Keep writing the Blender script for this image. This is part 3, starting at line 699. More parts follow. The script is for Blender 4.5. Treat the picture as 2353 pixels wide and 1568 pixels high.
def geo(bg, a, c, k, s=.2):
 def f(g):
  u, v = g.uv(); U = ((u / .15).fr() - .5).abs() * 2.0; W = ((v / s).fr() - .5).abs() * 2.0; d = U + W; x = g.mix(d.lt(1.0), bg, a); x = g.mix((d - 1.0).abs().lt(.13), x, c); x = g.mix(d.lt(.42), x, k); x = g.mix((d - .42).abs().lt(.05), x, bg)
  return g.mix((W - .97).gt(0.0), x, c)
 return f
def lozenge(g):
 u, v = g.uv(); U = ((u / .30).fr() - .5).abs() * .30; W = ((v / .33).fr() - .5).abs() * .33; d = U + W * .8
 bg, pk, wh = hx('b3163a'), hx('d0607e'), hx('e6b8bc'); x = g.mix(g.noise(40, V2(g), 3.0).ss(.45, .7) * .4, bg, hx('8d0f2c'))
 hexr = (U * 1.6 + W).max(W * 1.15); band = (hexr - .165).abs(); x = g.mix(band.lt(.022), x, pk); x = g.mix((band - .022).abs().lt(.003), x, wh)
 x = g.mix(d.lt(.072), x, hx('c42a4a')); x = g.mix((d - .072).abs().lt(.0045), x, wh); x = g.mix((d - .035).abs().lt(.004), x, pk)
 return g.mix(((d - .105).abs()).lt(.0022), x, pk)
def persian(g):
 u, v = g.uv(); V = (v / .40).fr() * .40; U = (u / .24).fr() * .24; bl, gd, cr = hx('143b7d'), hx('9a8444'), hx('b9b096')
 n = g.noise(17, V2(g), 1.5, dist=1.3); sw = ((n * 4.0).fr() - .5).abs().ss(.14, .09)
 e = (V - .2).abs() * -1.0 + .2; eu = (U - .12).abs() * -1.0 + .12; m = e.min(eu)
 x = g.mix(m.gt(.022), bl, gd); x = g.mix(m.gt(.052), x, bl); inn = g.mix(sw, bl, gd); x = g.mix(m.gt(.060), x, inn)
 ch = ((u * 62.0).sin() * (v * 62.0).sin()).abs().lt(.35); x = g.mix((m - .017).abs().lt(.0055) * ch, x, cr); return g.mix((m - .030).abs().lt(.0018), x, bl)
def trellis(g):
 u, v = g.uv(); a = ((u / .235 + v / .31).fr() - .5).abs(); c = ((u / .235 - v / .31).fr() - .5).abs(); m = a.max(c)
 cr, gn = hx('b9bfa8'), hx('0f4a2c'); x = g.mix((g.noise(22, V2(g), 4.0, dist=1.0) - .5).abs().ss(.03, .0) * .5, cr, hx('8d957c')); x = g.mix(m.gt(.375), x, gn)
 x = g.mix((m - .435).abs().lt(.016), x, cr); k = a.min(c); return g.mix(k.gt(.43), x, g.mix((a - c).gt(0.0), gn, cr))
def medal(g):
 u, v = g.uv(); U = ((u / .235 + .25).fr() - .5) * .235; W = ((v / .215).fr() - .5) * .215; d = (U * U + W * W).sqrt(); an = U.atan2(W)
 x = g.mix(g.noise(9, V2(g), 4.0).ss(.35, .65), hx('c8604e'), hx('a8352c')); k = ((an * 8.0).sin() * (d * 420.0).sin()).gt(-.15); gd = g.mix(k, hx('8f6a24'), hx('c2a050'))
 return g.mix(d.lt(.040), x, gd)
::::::
_What is needed_
Reproduce each line verbatim.

_Full solution_
Keep writing the Blender script for this image. This is part 3, starting at line 699. More parts follow. The script is for Blender 4.5. Treat the picture as 2353 pixels wide and 1568 pixels high.
def geo(bg, a, c, k, s=.2):
 def f(g):
  u, v = g.uv(); U = ((u / .15).fr() - .5).abs() * 2.0; W = ((v / s).fr() - .5).abs() * 2.0; d = U + W; x = g.mix(d.lt(1.0), bg, a); x = g.mix((d - 1.0).abs().lt(.13), x, c); x = g.mix(d.lt(.42), x, k); x = g.mix((d - .42).abs().lt(.05), x, bg)
  return g.mix((W - .97).gt(0.0), x, c)
 return f
def lozenge(g):
 u, v = g.uv(); U = ((u / .30).fr() - .5).abs() * .30; W = ((v / .33).fr() - .5).abs() * .33; d = U + W * .8
 bg, pk, wh = hx('b3163a'), hx('d0607e'), hx('e6b8bc'); x = g.mix(g.noise(40, V2(g), 3.0).ss(.45, .7) * .4, bg, hx('8d0f2c'))
 hexr = (U * 1.6 + W).max(W * 1.15); band = (hexr - .165).abs(); x = g.mix(band.lt(.022), x, pk); x = g.mix((band - .022).abs().lt(.003), x, wh)
 x = g.mix(d.lt(.072), x, hx('c42a4a')); x = g.mix((d - .072).abs().lt(.0045), x, wh); x = g.mix((d - .035).abs().lt(.004), x, pk)
 return g.mix(((d - .105).abs()).lt(.0022), x, pk)
def persian(g):
 u, v = g.uv(); V = (v / .40).fr() * .40; U = (u / .24).fr() * .24; bl, gd, cr = hx('143b7d'), hx('9a8444'), hx('b9b096')
 n = g.noise(17, V2(g), 1.5, dist=1.3); sw = ((n * 4.0).fr() - .5).abs().ss(.14, .09)
 e = (V - .2).abs() * -1.0 + .2; eu = (U - .12).abs() * -1.0 + .12; m = e.min(eu)
 x = g.mix(m.gt(.022), bl, gd); x = g.mix(m.gt(.052), x, bl); inn = g.mix(sw, bl, gd); x = g.mix(m.gt(.060), x, inn)
 ch = ((u * 62.0).sin() * (v * 62.0).sin()).abs().lt(.35); x = g.mix((m - .017).abs().lt(.0055) * ch, x, cr); return g.mix((m - .030).abs().lt(.0018), x, bl)
def trellis(g):
 u, v = g.uv(); a = ((u / .235 + v / .31).fr() - .5).abs(); c = ((u / .235 - v / .31).fr() - .5).abs(); m = a.max(c)
 cr, gn = hx('b9bfa8'), hx('0f4a2c'); x = g.mix((g.noise(22, V2(g), 4.0, dist=1.0) - .5).abs().ss(.03, .0) * .5, cr, hx('8d957c')); x = g.mix(m.gt(.375), x, gn)
 x = g.mix((m - .435).abs().lt(.016), x, cr); k = a.min(c); return g.mix(k.gt(.43), x, g.mix((a - c).gt(0.0), gn, cr))
def medal(g):
 u, v = g.uv(); U = ((u / .235 + .25).fr() - .5) * .235; W = ((v / .215).fr() - .5) * .215; d = (U * U + W * W).sqrt(); an = U.atan2(W)
 x = g.mix(g.noise(9, V2(g), 4.0).ss(.35, .65), hx('c8604e'), hx('a8352c')); k = ((an * 8.0).sin() * (d * 420.0).sin()).gt(-.15); gd = g.mix(k, hx('8f6a24'), hx('c2a050'))
 return g.mix(d.lt(.040), x, gd)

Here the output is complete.